Tuesday, February 10, 2009


The term "agnostic" literally means without knowledge. It is usually taken to mean not knowing God.

That's a no-brainer isn't it? What do I know about God? Only what others have said and most of them already had closed minds on that subject or were as confused as a termite in a yo-yo. So I am really on my own with respect to God. Well, if one doesn't know, what could be more honest than to say "I don't know"? Still, this point of view needs some explaining.

There is the famous problem of the First Cause. We are accustomed to events in this world where we generally see that everything that comes into being has been caused by something, or someone. "When I see a watch I look for a watchmaker" is the way someone expressed it. (William Paley's watchmaker argument) However, this explains very little.
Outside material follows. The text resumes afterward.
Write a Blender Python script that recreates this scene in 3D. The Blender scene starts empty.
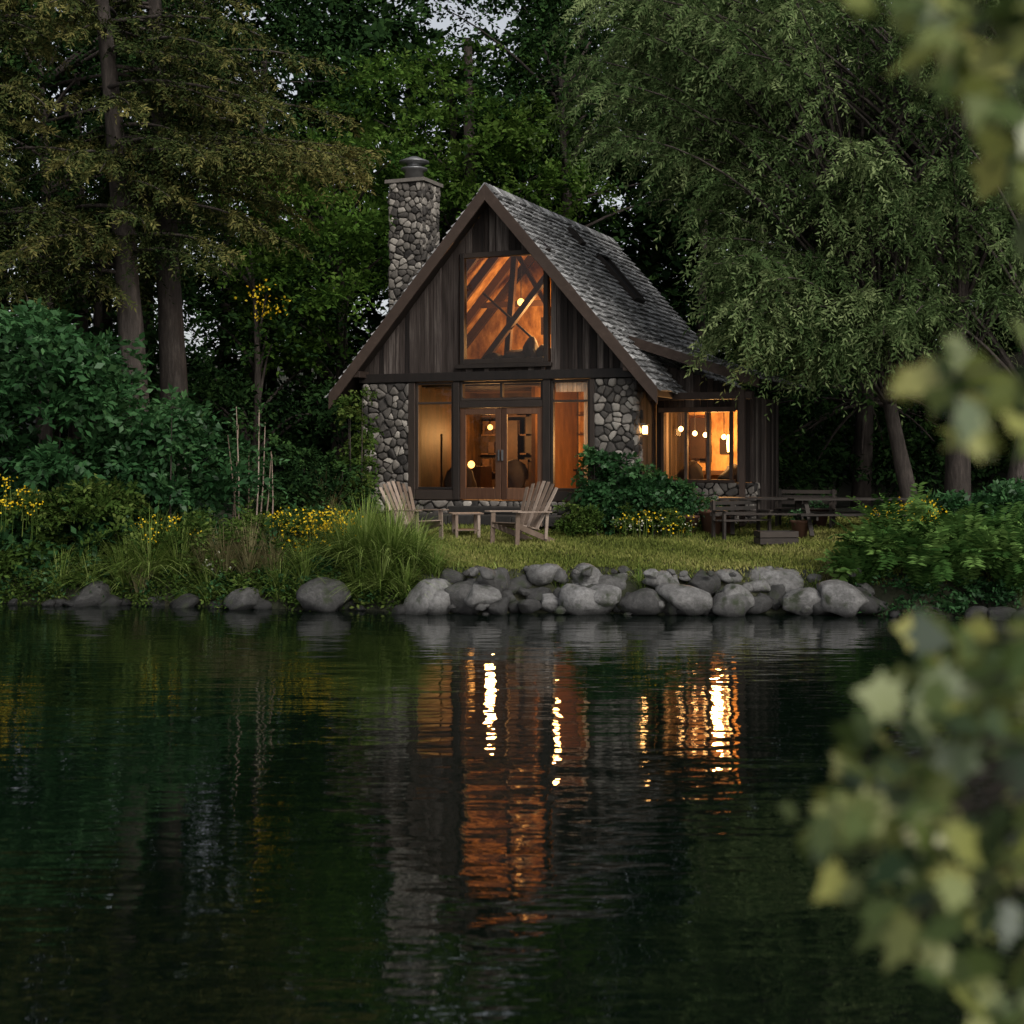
import bpy, bmesh, math, random
import numpy as np
from mathutils import Vector, Matrix, noise
random.seed(5); rng=np.random.default_rng(11)
F=1422.2; H=2.76; HY=458.0
def S(px,py,Y):
    return np.array([(px-512)*Y/F, Y, H-(py-HY)*Y/F])
scene=bpy.context.scene
def link(o,parent=None):
    scene.collection.objects.link(o)
    if parent: o.parent=parent
    return o
def empty(name,loc=(0,0,0),rz=0,scale=1):
    e=bpy.data.objects.new(name,None); e.location=loc; e.rotation_euler=(0,0,rz); e.scale=(scale,)*3
    e.empty_display_size=.2
    return link(e)
def nz(a): return a/np.maximum(np.linalg.norm(a,axis=-1,keepdims=True),1e-9)
def rnd(n): return rng.normal(size=(n,3))

# ---------------------------------------------------------------- materials
def newmat(name):
    m=bpy.data.materials.new(name); m.use_nodes=True
    nt=m.node_tree; nt.nodes.clear()
    out=nt.nodes.new('ShaderNodeOutputMaterial')
    return m,nt,out
def N(nt,t,**k):
    n=nt.nodes.new(t)
    for a,b in k.items():
        if a in n.inputs: n.inputs[a].default_value=b
        else: setattr(n,a,b)
    return n
def ramp(nt,stops):
    r=nt.nodes.new('ShaderNodeValToRGB'); e=r.color_ramp.elements
    while len(e)<len(stops): e.new(.5)
    for i,(p,c) in enumerate(stops):
        e[i].position=p; e[i].color=(*c,1)
    return r
def m_foliage(name,cols,trans=.3,gloss=0.0,rough=.45):
    m,nt,out=newmat(name); L=nt.links.new
    at=N(nt,'ShaderNodeAttribute',attribute_name='tint')
    n=len(cols); r=ramp(nt,[(i/(n-1),c) for i,c in enumerate(cols)])
    L(at.outputs['Fac'],r.inputs[0])
    p=N(nt,'ShaderNodeBsdfDiffuse'); L(r.outputs[0],p.inputs['Color']); cur=p.outputs[0]
    if trans>0:
        t=N(nt,'ShaderNodeBsdfTranslucent'); mx=N(nt,'ShaderNodeMixShader'); mx.inputs[0].default_value=trans
        L(r.outputs[0],t.inputs['Color']); L(cur,mx.inputs[1]); L(t.outputs[0],mx.inputs[2]); cur=mx.outputs[0]
    if gloss>0:
        g_=N(nt,'ShaderNodeBsdfGlossy',Roughness=rough); g_.inputs['Color'].default_value=(.95,.97,.9,1); mx=N(nt,'ShaderNodeMixShader'); mx.inputs[0].default_value=gloss
        L(cur,mx.inputs[1]); L(g_.outputs[0],mx.inputs[2]); cur=mx.outputs[0]
    L(cur,out.inputs[0])
    return m
def m_solid(name,stops,scale=(6,6,6),rough=.8,bump=.3,dist=.02,tintamt=.5,detail=6,spec=.3,coords='Object',metal=0):
    m,nt,out=newmat(name); L=nt.links.new
    tc=N(nt,'ShaderNodeTexCoord'); mp=N(nt,'ShaderNodeMapping'); mp.inputs['Scale'].default_value=scale
    L(tc.outputs[coords],mp.inputs[0])
    no=N(nt,'ShaderNodeTexNoise',Scale=1.0,Detail=float(detail),Roughness=.65); L(mp.outputs[0],no.inputs['Vector'])
    at=N(nt,'ShaderNodeAttribute',attribute_name='tint')
    mx=N(nt,'ShaderNodeMix'); mx.inputs[0].default_value=tintamt
    L(no.outputs['Fac'],mx.inputs[2]); L(at.outputs['Fac'],mx.inputs[3])
    r=ramp(nt,stops); L(mx.outputs[0],r.inputs[0])
    p=N(nt,'ShaderNodeBsdfPrincipled',Roughness=rough,Metallic=metal); p.inputs['Specular IOR Level'].default_value=spec
    L(r.outputs[0],p.inputs['Base Color'])
    b=N(nt,'ShaderNodeBump',Strength=bump,Distance=dist); L(no.outputs['Fac'],b.inputs['Height']); L(b.outputs[0],p.inputs['Normal'])
    L(p.outputs[0],out.inputs[0])
    return m
def m_emit(name,col,s):
    m,nt,out=newmat(name); e=N(nt,'ShaderNodeEmission',Color=(*col,1),Strength=s); nt.links.new(e.outputs[0],out.inputs[0]); return m

M={}
M['plank']=m_solid('dark_weathered_planks',[(.25,(.006,.0045,.004)),(.45,(.022,.015,.012)),(.62,(.055,.042,.036)),(.8,(.19,.16,.14))],scale=(20,20,1.0),rough=.8,bump=.5,tintamt=.36)
M['trim']=m_solid('brown_timber',[(.2,(.024,.015,.011)),(.6,(.06,.04,.03)),(.85,(.14,.10,.08))],scale=(5,5,5),rough=.7,bump=.3)
M['door']=m_solid('door_timber',[(.2,(.045,.02,.011)),(.6,(.115,.055,.03)),(.85,(.2,.10,.055))],scale=(16,16,1.5),rough=.5,bump=.2)
M['darkframe']=m_solid('dark_frame',[(.2,(.010,.008,.007)),(.8,(.042,.03,.023))],scale=(8,8,2),rough=.6)
M['inner']=m_solid('interior_wood',[(.32,(.07,.028,.008)),(.48,(.28,.14,.045)),(.68,(.62,.38,.16))],scale=(3,3,1.6),rough=.6,bump=.2,tintamt=.15)
M['inner_shaded']=m_solid('interior_wood_shaded',[(.25,(.02,.01,.005)),(.5,(.09,.045,.018)),(.8,(.24,.12,.05))],scale=(4,4,1.5),rough=.6,bump=.2)  # interior wood again, with the dimness of left and door rooms in its colour
M['rafter']=m_solid('rafter_wood',[(.2,(.016,.008,.005)),(.8,(.08,.04,.02))],scale=(5,5,5),rough=.7)
M['shingle']=m_solid('cedar_shingles',[(.15,(.09,.088,.086)),(.5,(.33,.325,.32)),(.85,(.62,.61,.60))],scale=(3,9,9),rough=.85,bump=.5,tintamt=.55)
M['stone']=m_solid('field_stone',[(.15,(.028,.025,.023)),(.38,(.09,.08,.07)),(.6,(.18,.16,.138)),(.85,(.37,.335,.29))],scale=(9,9,9),rough=.85,bump=.6,tintamt=.66)
M['mortar']=m_solid('mortar',[(.2,(.018,.016,.014)),(.8,(.055,.05,.044))],scale=(12,12,12),rough=.95)
M['chairwood']=m_solid('weathered_chair_wood',[(.2,(.10,.068,.048)),(.5,(.2,.145,.108)),(.85,(.38,.30,.24))],scale=(6,6,6),rough=.75,bump=.2)
M['tablewood']=m_solid('dark_table_wood',[(.2,(.012,.010,.008)),(.8,(.06,.047,.038))],scale=(6,6,6),rough=.7)
M['bark']=m_solid('bark',[(.2,(.014,.011,.009)),(.5,(.045,.036,.03)),(.85,(.13,.105,.09))],scale=(9,9,2),rough=.9,bump=1,dist=.05,tintamt=.1)
M['metal']=m_solid('flue_metal',[(.2,(.10,.10,.10)),(.8,(.25,.25,.25))],rough=.45,metal=.6)
M['dark']=m_solid('dark_fabric',[(.2,(.01,.01,.01)),(.8,(.05,.04,.04))])
M['terra']=m_solid('terracotta',[(.2,(.06,.028,.017)),(.8,(.15,.075,.045))])
M['cloth']=m_solid('curtain_cloth',[(.2,(.5,.45,.38)),(.8,(.8,.75,.66))])
M['lamp']=m_emit('lamp_glow',(1,.50,.16),16)
M['lamp2']=m_emit('lamp_glow_soft',(1,.42,.1),6)
m,nt,out=newmat('window_glass'); M['glass']=m
fr=N(nt,'ShaderNodeFresnel',IOR=1.5); tr=N(nt,'ShaderNodeBsdfTransparent'); gl=N(nt,'ShaderNodeBsdfGlossy',Roughness=.01); mx=N(nt,'ShaderNodeMixShader')
tr.inputs[0].default_value=(.85,.85,.83,1)
nt.links.new(fr.outputs[0],mx.inputs[0]); nt.links.new(tr.outputs[0],mx.inputs[1]); nt.links.new(gl.outputs[0],mx.inputs[2]); nt.links.new(mx.outputs[0],out.inputs[0])
# boulders
m,nt,out=newmat('boulder_rock'); M['rock']=m; L=nt.links.new
geo=N(nt,'ShaderNodeNewGeometry'); sp=N(nt,'ShaderNodeSeparateXYZ'); L(geo.outputs['Position'],sp.inputs[0])
n1=N(nt,'ShaderNodeTexNoise',Scale=2.2,Detail=8.,Roughness=.7); L(geo.outputs['Position'],n1.inputs['Vector'])
n2=N(nt,'ShaderNodeTexNoise',Scale=11.,Detail=10.,Roughness=.8); L(geo.outputs['Position'],n2.inputs['Vector'])
at=N(nt,'ShaderNodeAttribute',attribute_name='tint')
mm=N(nt,'ShaderNodeMix'); mm.inputs[0].default_value=.55; L(n1.outputs['Fac'],mm.inputs[2]); L(at.outputs['Fac'],mm.inputs[3])
m3=N(nt,'ShaderNodeMix'); m3.inputs[0].default_value=.5; L(mm.outputs[0],m3.inputs[2]); L(n2.outputs['Fac'],m3.inputs[3])
r=ramp(nt,[(.28,(.014,.013,.012)),(.42,(.052,.05,.047)),(.56,(.135,.13,.123)),(.74,(.35,.34,.33))]); L(m3.outputs[0],r.inputs[0])
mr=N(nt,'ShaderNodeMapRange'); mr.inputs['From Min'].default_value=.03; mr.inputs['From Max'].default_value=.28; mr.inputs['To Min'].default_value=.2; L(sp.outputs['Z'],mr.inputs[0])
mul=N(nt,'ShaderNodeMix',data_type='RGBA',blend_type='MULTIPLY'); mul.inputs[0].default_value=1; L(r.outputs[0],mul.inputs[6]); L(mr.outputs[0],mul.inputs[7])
n3=N(nt,'ShaderNodeTexNoise',Scale=3.5,Detail=5.); L(geo.outputs['Position'],n3.inputs['Vector'])
mo_=ramp(nt,[(.56,(0,0,0)),(.68,(1,1,1))]); L(n3.outputs['Fac'],mo_.inputs[0])
moss=N(nt,'ShaderNodeMix',data_type='RGBA'); L(mo_.outputs[0],moss.inputs[0]); L(mul.outputs[2],moss.inputs[6]); moss.inputs[7].default_value=(.03,.038,.016,1)
p=N(nt,'ShaderNodeBsdfPrincipled',Roughness=.6); L(moss.outputs[2],p.inputs['Base Color'])
b=N(nt,'ShaderNodeBump',Strength=.9,Distance=.06); L(n2.outputs['Fac'],b.inputs['Height']); L(b.outputs[0],p.inputs['Normal']); L(p.outputs[0],out.inputs[0])
# ground
m,nt,out=newmat('ground_soil_grass'); M['ground']=m; L=nt.links.new
geo=N(nt,'ShaderNodeNewGeometry')
n1=N(nt,'ShaderNodeTexNoise',Scale=.8,Detail=8.,Roughness=.65); L(geo.outputs['Position'],n1.inputs['Vector'])
r=ramp(nt,[(.3,(.010,.011,.006)),(.5,(.025,.028,.011)),(.7,(.04,.035,.018))]); L(n1.outputs['Fac'],r.inputs[0])
p=N(nt,'ShaderNodeBsdfPrincipled',Roughness=.95); L(r.outputs[0],p.inputs['Base Color'])
n2=N(nt,'ShaderNodeTexNoise',Scale=25.,Detail=5.); L(geo.outputs['Position'],n2.inputs['Vector'])
b=N(nt,'ShaderNodeBump',Strength=.6,Distance=.04); L(n2.outputs['Fac'],b.inputs['Height']); L(b.outputs[0],p.inputs['Normal']); L(p.outputs[0],out.inputs[0])
# water
m,nt,out=newmat('pond_water'); M['water']=m; L=nt.links.new
geo=N(nt,'ShaderNodeNewGeometry')
def wn(sc,det,rot=0):
    mp=N(nt,'ShaderNodeMapping'); mp.inputs['Scale'].default_value=sc; mp.inputs['Rotation'].default_value=(0,0,rot)
    L(geo.outputs['Position'],mp.inputs[0]); n=N(nt,'ShaderNodeTexNoise',Scale=1.,Detail=det,Roughness=.5); L(mp.outputs[0],n.inputs['Vector']); return n
a=wn((.8,2.4,1),2.,.08); b2=wn((2.2,7,1),2.,-.12); c=wn((.25,.6,1),1.,.2)
ad=N(nt,'ShaderNodeMath',operation='MULTIPLY_ADD'); ad.inputs[1].default_value=.34; L(b2.outputs['Fac'],ad.inputs[0]); L(a.outputs['Fac'],ad.inputs[2])
ad2=N(nt,'ShaderNodeMath',operation='MULTIPLY_ADD'); ad2.inputs[1].default_value=1.5; L(c.outputs['Fac'],ad2.inputs[0]); L(ad.outputs[0],ad2.inputs[2])
p=N(nt,'ShaderNodeBsdfPrincipled',Roughness=.01,IOR=3.1); p.inputs['Base Color'].default_value=(.002,.005,.003,1)
b=N(nt,'ShaderNodeBump',Strength=1.,Distance=.0115); L(ad2.outputs[0],b.inputs['Height']); L(b.outputs[0],p.inputs['Normal']); L(p.outputs[0],out.inputs[0])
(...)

The first cause might be something or some entity that is unique and completely outside our experience and even beyond our imagination.

The rest is speculation or fantasy. I have one of my own but, unlike religionists, I freely admit that it is just an amusing fantasy and no more. Consider a universe that is much grander than ours and unknown to us. In that universe, there exist immensely more powerful computational devices than any we can imagine and grand experiments are carried out on these machines by entities of great intelligence. One of these entities, whom I shall call "IAM, the graduate student" for rhetorical convenience, is carrying out a very interesting experiment. It is the creation of a virtual universe in which the fundamental physical laws are probabilistic, so that the new universe can evolve in unpredictable ways. It is a very sophisticated evolutionary algorithm which happens to have produced us, an event of nearly zero probability. We are merely collections of symbols in that machine.

It is not at all clear that IAM intervenes in any way. He may merely observe. He may or may not permit the experiment to reach the finality of death. Perhaps he will terminate it sooner. We may have no possible way to discover this underlying reality, nor can we explain the mystery of IAM's existence.

This is not the whole story. There is another kind of religious belief which is pragmatic. That is, perhaps the rather weak human psyche needs religious belief as a crutch. Perhaps only some people feel this need. In any case, the beliefs they choose to hold may actually be useful to them. The popular singer, Frank Sinatra once, when asked what he believed in, replied "whatever gets me through the night." The philosopher, William James, spoke of "The Will to Believe."

My take on this theme is that, while some beliefs may fortify the spirit, human beings will also profit from "The Will to Doubt" [Bertrand Russell]. Many of us are curious by nature, especially scientists, who are trained to be skeptical. I see no particular difficulty in the human mind harboring both belief and skepticism, either of which can be summoned as needed. I suggest this in order to make it clear that we have some interesting choices. What is the goal?

old time religion

Nice song, but if the goal is to civilize human behavior nothing has yet been dicovered that is good enough. Nevertheless, liturgical music is a salient feature of a religious culture.

Kol Nidre

Lord's Prayer

Despite what I have said, if you think that tribal loyalty means nothing, think again!

Rivers of Babylon



  1. Thank you, I have read the link. It is clear that some kinds of faith are compatible with science and some cannot be because they have some articles of faith that flatly contradict scientific knowledge. A good example is Biblical fundamentalism.

    In saying this, I do not claim that a fundamentalist cannot be a good scientist, provided that his mind is neatly partitioned.